Despite his top billing, Gibson's typically crazy gunrunning pilot isn't the lead. That honour goes to Downey Jr. as a disgraced traffic pilot who finds himself going from being the craziest person in the room to not even being in the running in a non-existent airline in a non-existent city regularly running opium shipments for Burt Kwouk's warlord to guarantee his military support for the US and fund his retirement plans to run a Holiday Inn in Southern California. The two make a charismatic pair on the surprisingly few occasions they share the screen, but the film goes soft on their own dubious scams and develops a nasty case of unconvincing moralising towards the end, never really building on the potential it shows in the first half enough to really stand out. Several plot strands go nowhere, most notably Nancy Travis' aid worker who doesn't even get a half-decent line in the picture, and it resolves itself rather too formulaically to stick in the memory. Yet while it never really reaches its ideal altitude, it's not half as turbulent a flight as its reputation and though not up there with his work on Under Fire, Roger Spottiswoode's direction is decent enough to make you wonder what he did to deserve not getting another picture until Stop!

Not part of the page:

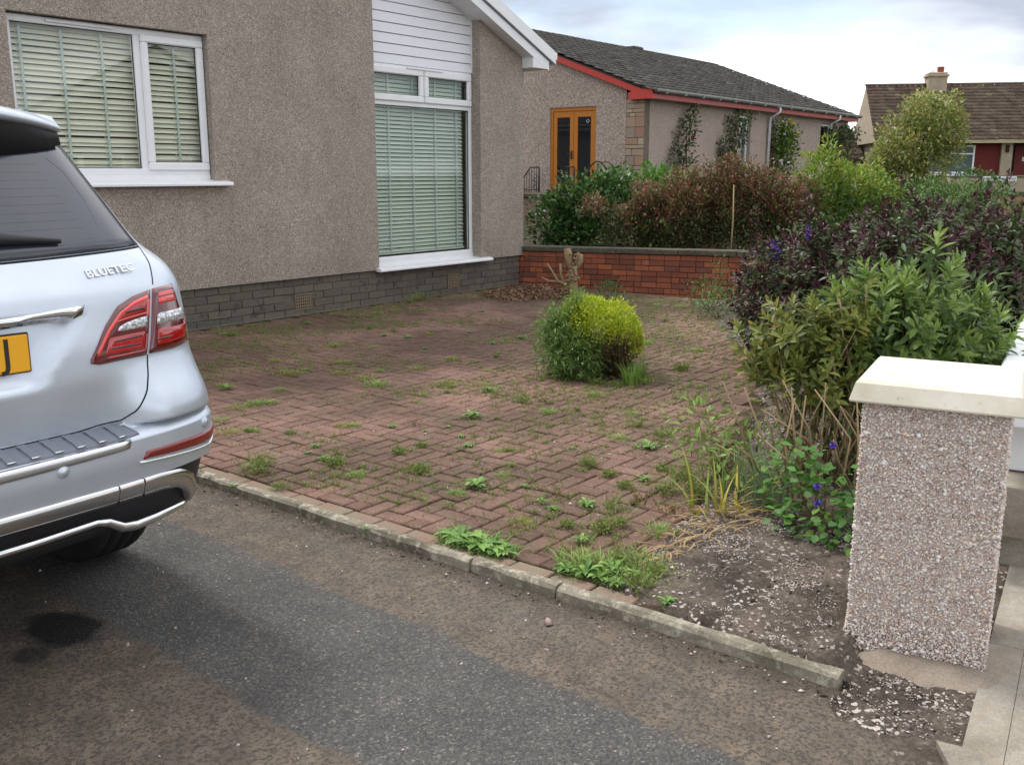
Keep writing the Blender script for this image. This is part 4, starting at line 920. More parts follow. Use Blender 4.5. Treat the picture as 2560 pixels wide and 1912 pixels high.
def shoots(tips, dirs, nl, span, L, Wd, a0=12, a1=88):
    n = len(tips); i = np.arange(nl); t = (i + .5) / nl; d = unit(dirs)
    ref = unit(rng.normal(size=(n, 3))); x = unit(np.cross(d, ref)); y = np.cross(d, x); ph = rng.uniform(0, 6.3, (n, 1))
    az = ph + (i // 2) * (math.pi / 2) + (i % 2) * math.pi + rng.normal(0, .15, (n, nl)); an = np.radians(a0 + (a1 - a0) * t ** .8)[None] + rng.normal(0, .12, (n, nl))
    rad = np.cos(az)[..., None] * x[:, None] + np.sin(az)[..., None] * y[:, None]; D = np.cos(an)[..., None] * d[:, None] + np.sin(an)[..., None] * rad
    sp = span * rng.uniform(.8, 1.2, (n, 1)); P = tips[:, None] - d[:, None] * (t[None] * sp)[..., None]
    sc_ = (.55 + .5 * np.sin(np.clip(t * 1.25, 0, 1) * math.pi / 2))[None] * rng.uniform(.8, 1.15, (n, nl))
    U = np.repeat(d[:, None], nl, 1)
    return P.reshape(-1, 3), D.reshape(-1, 3), (L * sc_).ravel(), (Wd * sc_).ravel(), np.tile(t, n), U.reshape(-1, 3)
def shoot_bush(name, loc, label, cat, E, ns, nl, span, L, Wd, mat, shell=.55, zmin=.02, upb=.9, nst=30, stemmat='twig_dark', r0=.014):
    e = plant(name, loc, label, cat); P, D = ell_pts(E, ns, shell, zmin); d = unit(D + rng.normal(0, .3, P.shape) + np.array([0, 0, upb]))
    a = shoots(P, d, nl, span, L, Wd); leaves("foliage", a[0] - np.array(e.location), a[1], a[2], a[3], mat, e, a[4], .2, .12, a[5])
    k = rng.choice(len(P), min(nst, len(P)), False); stems("stem", [np.append(rng.normal(0, .12, 2), -.02) for _ in range(7)], [tuple(q) for q in (P[k] - d[k] * span * .5 - np.array(e.location))], MAT[stemmat], e, r0, .003, .12)
    return e

# ---- purple hebe
mh = leafmat("purple_leaf", [(0, rgb(58, 32, 38)), (.35, rgb(82, 46, 54)), (.7, rgb(102, 66, 70)), (1, rgb(66, 44, 54))], [(.40, 0.0, rgb(92, 110, 68)), (.85, .85, 0)], .38, .15)
HB = [(2.46, 8.4, .60, .50, .55, .62), (2.75, 7.9, .66, .55, .55, .70), (3.05, 7.3, .67, .6, .6, .82), (3.5, 7.0, .62, .55, .55, .80), (2.25, 7.5, .36, .34, .4, .40), (3.75, 7.6, .64, .5, .6, .8), (2.32, 8.9, .45, .33, .4, .5)]
e = shoot_bush("purple_hebe", (2.85, 7.7, 0), "large dark purple leaved hebe spreading in front of the red brick wall", "shrub", HB, 1800, 20, .16, .066, .031, mh, .55, .05, 1.0, 60)
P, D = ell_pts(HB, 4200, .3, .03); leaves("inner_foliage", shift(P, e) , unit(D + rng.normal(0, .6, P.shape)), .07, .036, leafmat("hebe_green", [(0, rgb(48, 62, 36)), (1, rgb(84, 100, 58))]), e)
vp = plain("violet_petal", rgb(84, 50, 150), .6)
for x, y, z in ((2.12, 8.0, 1.02), (2.33, 7.8, 1.15), (2.15, 8.0, 0.96)):
    q = np.array([(x - 2.85, y - 7.7, z)]) + np.column_stack([rng.normal(0, .012, 46), rng.normal(-.05, .012, 46), rng.uniform(-.06, .06, 46)]); leaves("flower_spike", q, unit(rng.normal(size=(46, 3))), .02, .012, vp, e)
# ---- green large leaved hebe by the pillar
mg = leafmat("fresh_leaf", [(0, rgb(104, 132, 62)), (.4, rgb(134, 158, 78)), (.8, rgb(152, 172, 92)), (1, rgb(122, 146, 92))], [(.6, 0.0, rgb(88, 114, 68)), (1.0, .7, 0)], .42, .3)
GE = [(2.02, 5.0, .84, .38, .38, .38), (2.36, 5.15, .74, .32, .38, .36), (1.80, 5.05, .74, .32, .3, .34), (2.46, 5.3, .62, .25, .35, .34)]
e = shoot_bush("green_hebe", (2.0, 5.0, 0), "bright green long leaved shrub behind the pillar cap", "shrub", GE, 235, 18, .16, .098, .033, mg, .45, .12, .8, 60, 'twig_dark', .013)
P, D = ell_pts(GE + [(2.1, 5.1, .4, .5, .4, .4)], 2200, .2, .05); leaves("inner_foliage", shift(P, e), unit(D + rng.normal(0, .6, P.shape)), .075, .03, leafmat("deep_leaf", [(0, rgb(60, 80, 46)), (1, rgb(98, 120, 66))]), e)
my = leafmat("olive_leaf", [(0, rgb(112, 120, 56)), (.4, rgb(136, 142, 68)), (.8, rgb(122, 138, 66)), (1, rgb(164, 146, 70))], [(.5, 0.0, rgb(92, 100, 58)), (1.0, .8, 0)], .45, .3)
YE = [(1.52, 4.95, .80, .30, .26, .24), (1.34, 5.05, .66, .26, .26, .20), (1.68, 4.9, .92, .2, .22, .2), (1.5, 4.85, .55, .3, .2, .2)]
e = shoot_bush("olive_hebe", (1.75, 5.0, 0), "yellowish olive leaved straggly shrub left of the green one by the pillar", "shrub", YE, 120, 14, .11, .074, .030, my, .35, .35, .8, 40, 'twig_pale', .010)
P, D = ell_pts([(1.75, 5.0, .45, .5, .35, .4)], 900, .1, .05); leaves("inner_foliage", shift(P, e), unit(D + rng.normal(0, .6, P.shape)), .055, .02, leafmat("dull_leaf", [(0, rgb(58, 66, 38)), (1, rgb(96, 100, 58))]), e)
B = MB()
for k in range(46):
    a = np.array([1.25 + rnd.uniform(0, .7), 4.75 + rnd.uniform(-.35, .4), 0]); t = a + np.array([rnd.gauss(-.06, .16), rnd.gauss(-.12, .14), rnd.uniform(.25, .62)]); mid = (a + t) / 2 + np.array([rnd.gauss(0, .06), 0, .06]); loc = np.array([1.55, 4.75, 0])
    B.tube([tuple(a - loc), tuple(mid - loc), tuple(t - loc)], [.006, .005, .003], 5)
o = empty("dry_stems", (1.55, 4.75, 0), 0, "tangle of dry straw coloured stems left of the pillar", "stems"); B.build("stalk", MAT['twig_pale'], o)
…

Or My Mom will Shoot? and how everything since then was so underwhelming.
The UK DVD releases are serviceable enough, but Lionsgate's region-free US Blu-ray offers a particularly good widescreen transfer (a couple of flying shots where it doesn't cope too well with some treetops excepted) with a good selection of extras - audio commentary with co-writer John Eskow, a 22-minute retrospective featurette with Spottiswoode and supporting cast members, a brief featurette and trailer from the film's theatrical release and storyboard comparisons.